Abstract

We investigate the feasibility of employing non-orthogonal multiple-access (NOMA) in cell-free massive multiple-input multiple-output (MIMO) operating with underlay spectrum-sharing. In our proposed system model, multiple clusters of NOMA-enabled secondary users (SUs) are concurrently served by geographically distributed secondary access-points (S-APs) via conjugate beamforming. The uplink channels are estimated locally at each S-AP via pilots sent by SUs. A set of orthogonal pilots is shared among the secondary and primary clusters to strike a balance between the throughput and training overhead, while enabling massive connectivity in primary and secondary systems.
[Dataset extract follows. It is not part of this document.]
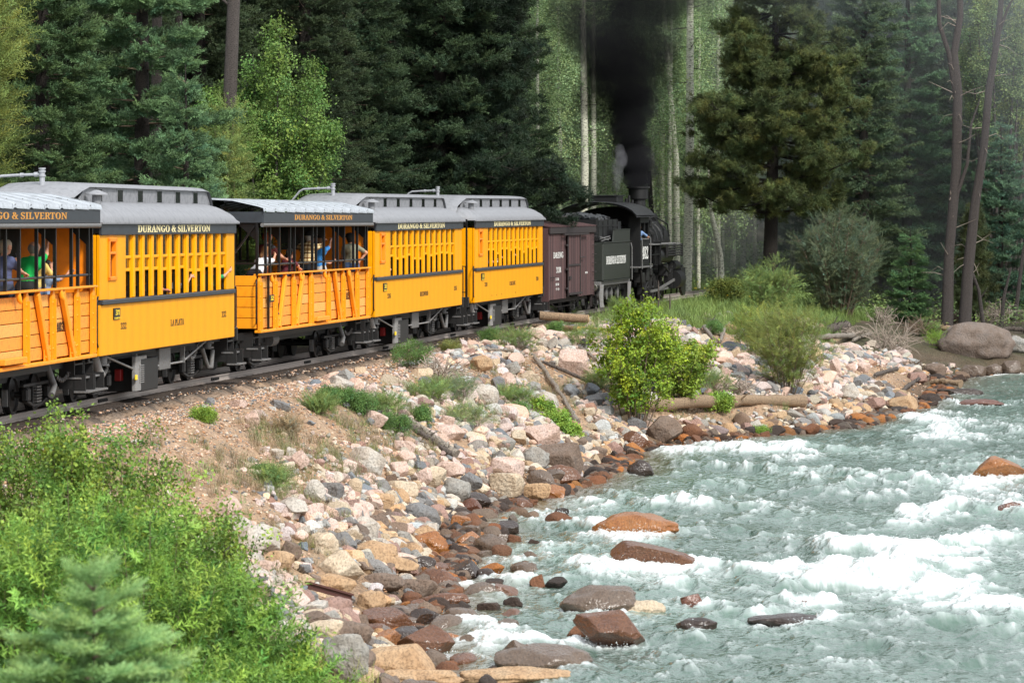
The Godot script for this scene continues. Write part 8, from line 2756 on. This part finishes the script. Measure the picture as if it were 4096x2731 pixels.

We derive the achievable rates of the secondary system by capturing the adverse effects of inter/intra-cluster interference, primary/secondary pilot contamination, imperfect successive interference cancellation (SIC) and partial channel state information (CSI). We propose a transmit power allocation policy for the secondary system to mitigate the detrimental impact of near-far effects by virtue of max-min fairness criterion. Through an achievable rate analysis, we reveal that although the number of concurrently served users can be substantially boosted by employing the proposed system model, the achievable rates are adversely affected due to detection uncertainties with imperfect SIC and statistical CSI at NOMA-enabled SUs.